Institute explores the significance of disability studies for scholarship and life
July 18, 2011
The emerging status of disability studies at the University of Toronto and in Ontario will be examined this week as OISE plays host to the Disability Studies Summer Institute - Why Disability Studies? July 18-23. About 50 academics from U of T, Ontario, the UK and US, new PhD graduates, undergraduate and graduate students representing a variety of disciplines are working together to explore ways to enhance the significance of disability studies.
The aim is to collectively approach the routine ways disability is addressed by educational policy and practice around the world, and engage participants in imagining new prospects for disability studies and disabled people.
Abysmal rates of unemployment, under-employment and education have changed little for 500 million people with disabilities worldwide over the past several decades. The crisis remains global despite (often able-ist) endeavors to manage the participation of people with disabilities in productive ways. The current economic crisis continues to negatively affect the lives of disabled people and points to a need to re-think current practices that contribute to troubling forms of disability inclusion as well as exclusion. Over six days, scholars will engage in an interactive and interdisciplinary research based examination of the cultural production of disability in a variety of educational contexts. Approaching disability as a social phenomenon that has been engaged by cultural practices, policies and educational procedures, they will seek to cultivate theoretical connections among critical race, feminist, queer, and cultural studies theory and disability studies.
The overall objective is to provide both established and emerging disability studies scholars with the opportunity to engage in an examination of the cultural production of disability.
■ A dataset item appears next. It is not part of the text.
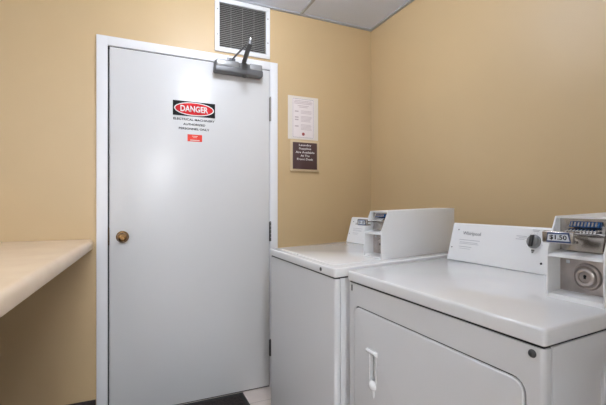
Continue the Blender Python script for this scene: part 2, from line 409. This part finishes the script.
def coin_box(root, u0, w0, z0, text_on=True):
    """coin meter: u0 front depth, w0 near side, z0 base height (local machine coordinates)"""
    W = .125
    def T(u, w, h): return (u0+u, w0+w, z0+h)
    bm = new(); th = .0045
    side = [(0, .0), (0, .113), (.033, .192), (.385, .204), (.385, SL*.385), (.02, SL*.02)]
    P = [(u0+a, z0+b_) for a, b_ in side]
    prism(bm, P, 'y', w0, w0+th, .0012); prism(bm, P, 'y', w0+W-th, w0+W, .0012)
    top = [(.033, .192), (.385, .204), (.385, .198), (.034, .187)]
    prism(bm, [(u0+a, z0+b_) for a, b_ in top], 'y', w0+th*.5, w0+W-th*.5)
    body = [(.052, .004), (.052, .192), (.385, .203), (.385, SL*.385)]
    prism(bm, [(u0+a, z0+b_) for a, b_ in body], 'y', w0+th*.5, w0+W-th*.5)
    # bottom lip and divider shelf
    prism(bm, [(u0, z0), (u0+.055, z0+.003), (u0+.055, z0+.016), (u0+.002, z0+.010)], 'y', w0+th*.5, w0+W-th*.5)
    prism(bm, [(u0, z0+.097), (u0+.055, z0+.095), (u0+.055, z0+.113), (u0+.003, z0+.104)], 'y', w0+th*.5, w0+W-th*.5, .001)
    cb = obj('coin_box', bm, M['panel'], root)
    # lock plate and lock
    bm = new(); box(bm, T(.046, th, .010), T(.0525, W-th, .095), .0008); obj('lock_plate', bm, M['plate_steel'], cb, label='brushed steel lock plate')
    bm = new(); c = T(.046, .060, .054)
    lathe(bm, [(.031, 0), (.031, .003), (.029, .006), (.026, .007), (.024, .004), (.0225, .004), (.021, .009), (.018, .0115), (.013, .012), (.012, .0095), (.009, .0095), (0, .0095)], c, (-1, 0, 0), 40)
    obj('lock', bm, M['plate_steel'], cb, label='round steel lock')
    bm = new(); box(bm, (c[0]-.0105, c[1]-.0022, c[2]-.004), (c[0]-.009, c[1]+.0022, c[2]+.005)); lathe(bm, [(.0035, 0), (0, .0015)], (c[0]-.0095, c[1], c[2]+.002), (-1, 0, 0), 12)
    obj('keyhole', bm, M['black'], cb)
    bm = new(); box(bm, T(.0445, .098, .080), T(.0465, .106, .088), .0005); obj('small_label', bm, M['label'], cb)
    # coin chute in the sloping upper opening
    bm = new()
    prism(bm, [(u0+.030, z0+.112), (u0+.052, z0+.108), (u0+.056, z0+.185), (u0+.050, z0+.185)], 'y', w0+.022, w0+.106, .001)
    box(bm, T(.046, th, .098), T(.0525, W-th, .189)); obj('coin_chute', bm, M['steel'], cb, label='steel coin chute')
    bm = new()
    prism(bm, [(u0+.034, z0+.167), (u0+.050, z0+.168), (u0+.052, z0+.1805), (u0+.040, z0+.1805)], 'y', w0+.030, w0+.094, .0015)
    obj('slot_plate', bm, M['blue'], cb, label='blue coin slot plate')
    for k in range(8):
        y = .0360+k*.0074; bm = new()
        prism(bm, [(u0+.0335, z0+.1695), (u0+.037, z0+.1695), (u0+.0405, z0+.1790), (u0+.037, z0+.1790)], 'y', w0+y-.0019, w0+y+.0019)
        obj('coin_slot', bm, M['steel'], cb)
    for k in range(9):
        y = .0325+k*.0074; bm = new()
        lathe(bm, [(0, 0), (.0034, 0), (.0040, .008), (.0030, .015), (0, .017)], T(.036, y, .161), (-1, 0, -.25), 12)
        obj('coin_pin', bm, M['chrome'], cb)
    bm = new()
    box(bm, T(.026, .016, .150), T(.045, .112, .155), .001)
    obj('slide_bar', bm, M['chrome'], cb, label='chrome slide bar')
    bm = new(); box(bm, T(-.044, .062, .146), T(.042, .092, .151), .0012); box(bm, T(-.046, .037, .133), T(-.036, .106, .160), .0045, 3)
    box(bm, T(-.041, .040, .134), T(-.020, .102, .140), .002)
    obj('slide_handle', bm, M['steel'], cb, label='steel coin slide handle')
    bm = new(); prism(bm, [(w0+.041, z0+.136), (w0+.093, z0+.1355), (w0+.091, z0+.157), (w0+.045, z0+.158)], 'x', u0-.0475, u0-.046, 0); obj('price_frame', bm, M['blue_dark'], cb)
    bm = new(); prism(bm, [(w0+.043, z0+.1395), (w0+.091, z0+.139), (w0+.089, z0+.1535), (w0+.047, z0+.1545)], 'x', u0-.048, u0-.0475, 0); obj('price_label', bm, M['label'], cb)
    if text_on: text('price_text', '$1.50', M['black'], cb, T(-.048, .067, .1465), (0, -1, 0), Z, .037, .0115, bold=.02)
    return cb

def machine(name, label, cat, x0, y0, W, Dp, ctrl_w0, meter_w0, kind):
    root = thing(name, label, cat, (x0, y0, 0))
    ztop = .915; zs = .881
    ins = .004
    # cabinet behind the wrapped front panel
    bm = new(); box(bm, (ins+.024, ins, .025), (Dp-.01, W-ins, zs-.005), .0012)
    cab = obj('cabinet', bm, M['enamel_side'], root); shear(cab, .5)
    if kind == 'dryer':
        bm = new(); prism(bm, rrect(.150, .10, .56, .838, .035), 'y', -.02, ins+.008); boolean(cab, bm)
        bm = new(); prism(bm, rrect(.195, .15, .53, .815, .03), 'y', ins+.001, ins+.010, .003); o = obj('side_embossing', bm, M['enamel_side'], root)
    bm = new(); box(bm, (ins, ins, .025), (.0245, W-ins, zs-.005), 0, vert=0)
    fp = bmesh.new(); fp.from_mesh((lambda me: (bm.to_mesh(me), me)[1])(bpy.data.meshes.new('t'))); bm.free()
    ed = [e for e in fp.edges if abs(e.verts[0].co.z-e.verts[1].co.z) > .1 and e.verts[0].co.x < ins+.001]
    bev(fp, ed, .010, 6)
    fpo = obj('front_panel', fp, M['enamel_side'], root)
    bm = new(); box(bm, (.03, .03, .012), (Dp-.03, W-.03, .03)); obj('toe_base', bm, M['dark'], root)
    for a in (.05, Dp-.06):
        for b_ in (.05, W-.05):
            bm = new(); lathe(bm, [(0, 0), (.018, 0), (.018, .008), (.008, .010), (.008, .014), (0, .014)], (a, b_, 0), Z, 16); obj('foot', bm, M['rubber'], root)
    # top panel, rises a little towards the back
    bm = new(); box(bm, (0, 0, zs), (Dp, W, ztop), .006, 4, vert=.010)
    tp = obj('top_panel', bm, M['enamel'], root); shear(tp, 0)
    bm = new(); box(bm, (.0085, .008, zs-.008), (Dp-.012, W-.008, zs+.002)); g = obj('top_gap_shade', bm, M['dark'], root); shear(g, 0)  # dark sheet standing in for the shadow line under the top
    zt = lambda x: ztop+SL*x
    # console
    cu = ctrl_u = Dp-.21 if False else (.4325 if kind == 'dryer' else .4555)
    ch = .139
    c0, c1 = ctrl_w0, W-(.027 if kind == 'dryer' else .012)
    zb = zt(cu)+.0005
    prof = [(cu, zb), (cu+.0370, zb+ch-.005), (cu+.0415, zb+ch), (cu+.072, zb+ch-.002), (cu+.16, zb+.03), (cu+.16, zt(cu+.16))]
    bm = new(); prism(bm, prof, 'y', c0, c1, .002, 3)
    cp = obj('control_panel', bm, M['panel'], root)
    up = Vector((.0370, 0, ch-.005)).normalized(); rt = Vector((0, -1, 0)); nr = rt.cross(up)
    def on(y, z): # point on console face at local y, height z above console base
        return Vector((cu, y, zb)) + up*(z/up.z) + nr*.0002
    def patch(name, y, z, w_, h_, m, d=.0006):
        bm = new(); c = on(y, z)
        mx_ = Matrix(((rt.x, up.x, nr.x, c.x), (rt.y, up.y, nr.y, c.y), (rt.z, up.z, nr.z, c.z), (0, 0, 0, 1)))
        if not isinstance(w_, list): w_ = [(0, 0, w_, h_)]
        for (a, b_, ww, hh) in w_: box(bm, (a-ww/2, b_-hh/2, 0), (a+ww/2, b_+hh/2, d), mtx=mx_)
        return obj(name, bm, m, cp, smooth=False)
    def screw(y, z, r=.0025, m='dark_steel'):
        bm = new(); lathe(bm, [(r, 0), (r*.9, .0012), (0, .0018)], on(y, z), nr, 14); obj('screw', bm, M[m], cp)
    # print and screws near the far end
    yl = c1
    screw(yl-.032, .114); screw(yl-.014, .047)
    text('brand_text', 'Whirlpool', M['grey_print'], cp, on(yl-.095, .101), rt, up, .080, .017, bold=.004)
    patch('fine_print', yl-.090, .078, [(0, 0, .092, .0022), (-.002, -.009, .080, .0018), (.0, -.014, .088, .0018), (-.014, -.026, .058, .002), (-.014, -.033, .05, .0015)], 0, M['faint_print'])
    if kind == 'dryer':
        ky, kz = .336, .094
        bm = new(); c = on(ky, kz)
        lathe(bm, [(.0215, 0), (.0215, .006), (.019, .008), (.018, .012), (.016, .013), (0, .013)], c, nr, 36)
        obj('knob', bm, M['knob_grey'], cp, label='grey cycle dial')
        patch('knob_grip', ky, kz, .009, .036, M['dark_steel'], .019)
        bm = new()
        for k in range(14):
            a = R(-40+k*20); q = c+rt*(math.cos(a)*.028)+up*(math.sin(a)*.028)
            lathe(bm, [(.0011, 0), (0, .0006)], q, nr, 8)
        obj('dial_marks', bm, M['faint_print'], cp)
        patch('dial_print', ky+.045, kz+.014, [(0, 0, .036, .002), (.006, -.005, .028, .0018), (-.004, -.010, .03, .0018)], 0, M['faint_print'])
        patch('dial_print', ky, kz+.036, [(0, 0, .024, .002), (0, -.004, .018, .0018)], 0, M['faint_print'])
        patch('dial_pointer', ky, kz-.027, [(0, 0, .010, .006), (0, -.006, .006, .004)], 0, M['knob_grey'])
        screw(ky-.033, .031, .0035, 'black')
    # coin box stands on the top panel
    u0 = .905-x0
    coin_box(root, u0, meter_w0, zt(u0)+.0003)
    return root, tp, fpo

# dryer
DX, DY = .690, .455
dr, dtop, dfp = machine('dryer', 'white coin operated dryer with front door and grey dial, nearest the camera', 'dryer', DX, DY, .700, .66, .141, .0145, 'dryer')
dy0, dy1, dz0, dz1 = .499-DY, 1.110-DY, .14, .801
bm = new(); prism(bm, rrect(dy0-.0045, dz0-.0045, dy1+.0045, dz1+.0045, .028), 'x', -.05, .10); boolean(dfp, bm)
bm = new(); prism(bm, rrect(dy0, dz0, dy1, dz1, .025), 'x', .0005, .0265, .0035, 4)
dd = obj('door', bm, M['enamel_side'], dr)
bm = new(); prism(bm, rrect(dy0-.0046, dz0-.0046, dy1+.0046, dz1+.0046, .028), 'x', .009, .0265); dsl = obj('door_gap_shade', bm, M['dark'], dr)  # dark ring standing in for the shade in the door gap
bm = new(); prism(bm, rrect(dy0+.006, dz0+.006, dy1-.006, dz1-.006, .022), 'x', 0, .04); boolean(dsl, bm)
bm = new(); prism(bm, rrect(.998-.016-DY, .594, .998+.017-DY, .674, .006), 'x', -.02, .017); boolean(dd, bm)
bm = new()
hy = .999-DY
# hood over the pull slot, slot surround and thumb rest below
prism(bm, [(.001, .672), (-.012, .682), (-.013, .688), (-.006, .691), (.001, .690)], 'y', hy-.024, hy+.024, .0015, 3)
for s in (-1, 1): box(bm, (-.002, hy+s*.018-.002, .592), (.002, hy+s*.018+.002, .675), .001)
box(bm, (.010, hy-.006, .598), (.0165, hy+.010, .672), .002)
hb = bmesh.new(); bmesh.ops.create_uvsphere(hb, u_segments=24, v_segments=14, radius=1)
merge(bm, hb, Matrix.Translation((.0, hy, .580)) @ Matrix.Diagonal((.012, .017, .016, 1)))
hb = bmesh.new(); bmesh.ops.create_uvsphere(hb, u_segments=24, v_segments=14, radius=1)
merge(bm, hb, Matrix.Translation((.0, hy-.002, .558)) @ Matrix.Diagonal((.004, .006, .018, 1)))
obj('handle', bm, M['enamel'], dd, label='recessed white door pull')
bm = new(); lathe(bm, [(.008, 0), (.008, .002), (.0065, .0045), (.004, .006), (0, .0065)], (.005, .482-DY, .862), (-1, 0, 0), 24); obj('bolt', bm, M['dark_steel'], dr)
bm = new(); lathe(bm, [(.003, 0), (.003, .002), (0, .003)], (.005, 1.128-DY, .868), (-1, 0, 0), 12); box(bm, (.003, 1.125-DY, .850), (.005, 1.131-DY, .866)); obj('bolt', bm, M['dark_steel'], dr)

# washer
WX, WY = .665, 1.200
wa, wtop, wfp = machine('washing_machine', 'white top loading coin washer standing between dryer and door', 'washing machine', WX, WY, .698, .66, .178, .052, 'washer')
bm = new(); box(bm, (.030, .055, .9125), (.430, .640, .9185), .0028, 3, vert=.03)
ld = obj('lid', bm, M['enamel'], wa); shear(ld, 0)
bm = new(); box(bm, (.026, .37, .9145), (.034, .40, .921), .002); obj('lid_tab', bm, M['enamel_side'], ld)
bm = new(); lathe(bm, [(.0075, 0), (.0075, .0015), (.005, .003), (0, .003)], (0, 1.307-WY, .898), (-1, 0, 0), 20); obj('lid_lock', bm, M['dark_steel'], wa)

# ------------------------------------------------------------------ ceiling lamp (out of frame, lights the room)
lp = thing('ceiling_lamp', 'small round frosted globe ceiling lamp above the machines', 'lamp', (.48, 1.44, H))
bm = new(); lathe(bm, [(0, 0), (.06, 0), (.06, .012), (.035, .016), (0, .016)], (0, 0, 0), (0, 0, -1), 32); obj('base', bm, M['vent'], lp)
bm = new(); t = bmesh.new(); bmesh.ops.create_uvsphere(t, u_segments=24, v_segments=16, radius=.055); merge(bm, t, Matrix.Translation((0, 0, -.066))); obj('globe', bm, M['globe'], lp)

for i, (y, lab) in enumerate(((-1.56, 'added flat fill light panel behind the camera, nearer one'), (-2.55, 'added flat fill light panel behind the camera, farther one'))):  # unseen fill panels added to brighten the door and room
    lp2 = thing('fill_light_panel', lab, 'lamp', (-.211+.01, y, H), group='added fill light panels behind the camera')
    bm = new()
    for a, b_ in (((-.29, -.30), (.29, -.27)), ((-.29, .27), (.29, .30)), ((-.29, -.27), (-.26, .27)), ((.26, -.27), (.29, .27))): box(bm, (a[0], a[1], -.02), (b_[0], b_[1], -.0065), .002)
    obj('frame', bm, M['vent'], lp2)
    bm = new(); box(bm, (-.259, -.269, -.016), (.259, .269, -.0066)); obj('fill_diffuser', bm, M['fill_diffuser'], lp2)

# ------------------------------------------------------------------ world, camera, view
wd = bpy.data.worlds.new('world'); SC.world = wd; wd.use_nodes = True
wd.node_tree.nodes['Background'].inputs[0].default_value = (.0, .0, .0, 1)
cd = bpy.data.cameras.new('camera'); cam = bpy.data.objects.new('camera', cd); COL.objects.link(cam); SC.camera = cam
cam.location = (0, 0, 1.143); cam.rotation_euler = (R(90), 0, R(-24.3))
cd.sensor_width = 36; cd.lens = 36*383/606; cd.shift_y = 2.5/606; cd.clip_start = .02
vs = SC.view_settings; vs.view_transform = 'Standard'; vs.look = 'None'; vs.gamma = 1; vs.use_curve_mapping = False; vs.exposure = .08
Focusing on both the crisis of exclusions faced by disabled people around the world and the cultural processes of inclusion, the Institute will uncover the ways disability remains a social phenomenon in need of further examination.
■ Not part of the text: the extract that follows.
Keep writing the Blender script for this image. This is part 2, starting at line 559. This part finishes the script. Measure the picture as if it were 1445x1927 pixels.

Through research presentations, case study workshops, informal discussions, and intensive writing projects, the goals of the Institute are to: provide opportunitis for all participants, including the next generation of disability studies scholars to enhance interdisciplinary research within a milieu of collective learning; develop local and international research capacity; pursue a special issue of an international journal as a step along the way to establishing a sustained research and publishing network; and increase research capacity locally and internationally.
Institute director Tanya Titchkosky, a professor in the Department of Sociology and Equity Studies at OISE, shared her feelings about the opportunities the Institute will afford individuals and society, "I am very grateful to be able to gather together people who wish to think both about disability and disability studies in new and enlivening ways so that we can develop better ways to learn well with and through disability in the future."